Vefasızlığın ve liderini yerden yere vurmanın moda olduğu şu yıllarda bir yıldız kaydı gitti. Bu yıldız ki herkesin yaşamak istediği ingiltere'de gününü gün etmek yerine Kıbrıs Türklerinin davasını, namusunu, geleceğini korumuştur. Yıpranmıştır, yorulmuştur ama hiç vaz geçmemiştir. Bugün bir vefa sergile ve onun için dua et Kıbrıs!

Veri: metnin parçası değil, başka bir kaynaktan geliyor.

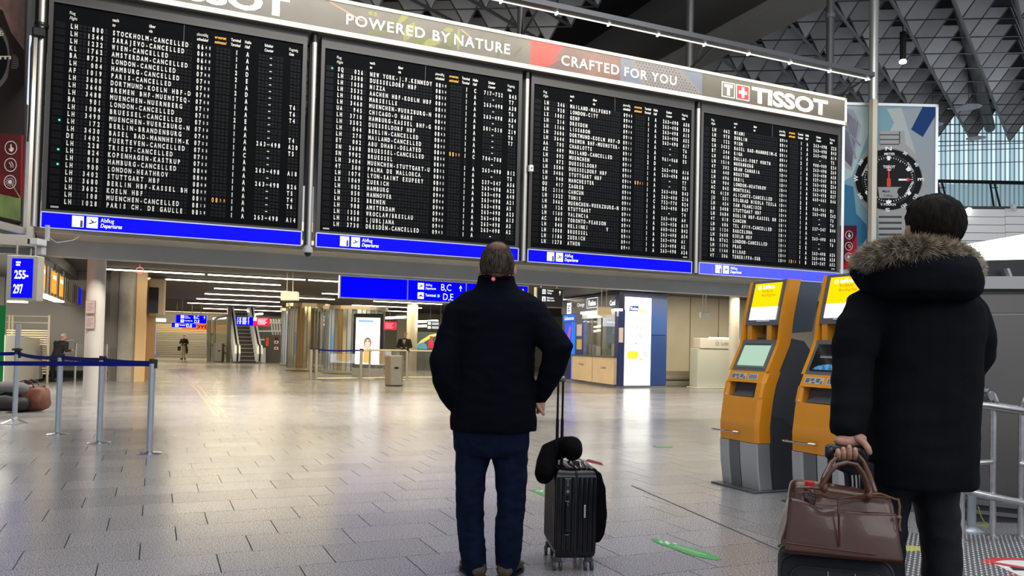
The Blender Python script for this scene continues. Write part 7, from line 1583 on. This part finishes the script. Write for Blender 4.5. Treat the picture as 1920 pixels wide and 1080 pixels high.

Mekanın cennet olsun dava adamı.
zamanında kendini saf dışı bırakmak isteyenlerin, arkasından iş çevirenlerin, ölümünün ardından güzelleme yapmak zorunda kaldığı büyük adamdır. denktaş'a çözümsüz diyenler şimdi onun çizgisine geliverdiler.
ayıptır be kimileri diktatör yazmışlar üşenmedim tüm yazıları okudum bu mudur vatanseverlere verilen destek ölmeden önce sallayan sallayana ölüncemi vatansever ilan ediyosunuz. bu vatana hizmet borç ama borç yiğidin kamçısıdır diyen p. zevenkler yükseliyor.
yıllar önce istanbul üniversitesi nde abbas güçlü nün programında canlı olarak görmüştüm. çeşitli provakasyonlara maruz kalmasına rağmen sabırlı sakin cevaplar vermişti. metanetini korumadı. doğru ya da yanlış kelimesinden öte eksik siyaset yapmış olabilir. hem tarihi hem de kıbrısı bilmeden atıp tutmanın pek bir anlamı yok. kendisinin mekanı cennet olsun. kıbrıs için bir kayıptır.
kuzey kıbrıs türk cumhuriyeti'nin kurucu cumhurbaşkanı, hayatını kıbrıs türklerinin bağımsızlığına adamış, bu yolda hiçbir mücadeleden kaçınmamış, dün 22.05 itibariyle hakkın rahmetine kavuşan, ölüm döşeğinde bile halkı için çabalamış olan güzel insan, büyük lider. allah rahmet eylesin, tüm türk dünyasının başı sağolsun.
hayatım boyunca karşılaşmak ve şu soruyu sormak istediğim liderdi:
"kıbrıs devletini türkiye'li kodamanlar rahat koumar oynasın diye mi kurdunuz?. bunca şehit ve gazi, bu topraklar koca bir kumarhane haline gelsin diye mi verildi? her daim gençlere "büyük davamız" diye anlattığınız şey bu muydu?"
soramadım bir türlü. severdim. allah rahmet eylesin.